Mas essa desaceleração é um desvio para uma nação insular com uma reputação de parir adolescentes selvagens? Ou bebida e drogas vão pelo mesmo caminho que o cigarro, que, segundo a previsão de especialistas, estará totalmente obsoleto entre adolescentes nos próximos 20 anos?
“Enquanto as pessoas se tornam mais educadas e conscientes de sua saúde, esse tipo de tendência vai continuar”, diz Combi. “Dito isso, não acho que o mundo está se tornando um lugar mais feliz que antes. As pessoas precisam de escapismos para o que acontece ao redor delas. Mas álcool e drogas também são uma questão de prazer, e seja lá o que acontecer, as pessoas sempre vão querer curtir a balada.”

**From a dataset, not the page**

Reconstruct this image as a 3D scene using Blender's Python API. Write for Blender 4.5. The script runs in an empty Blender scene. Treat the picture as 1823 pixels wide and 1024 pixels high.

Emma diz que, para ela, a melhor maneira de escapar das pressões desse “mundo que está esperando por nós, o mundo que supostamente está aos seus pés”, é estudando, não enchendo a cara ou chapando como as gerações exteriores.
“Em áreas como a minha, os pais estão se tornando mais e mais investidos na vida dos filhos”, ela sugere. “Mas crescemos assistindo a vida deles, vendo a exaustão e o descontentamento que eles criaram como a mentalidade de ‘graças a Deus é sexta-feira’ — então fomos obrigados a procurar outras coisas. Beber e usar drogas em excesso não tem mais lugar na vida dos adolescentes hoje; temos muita coisa para fazer.”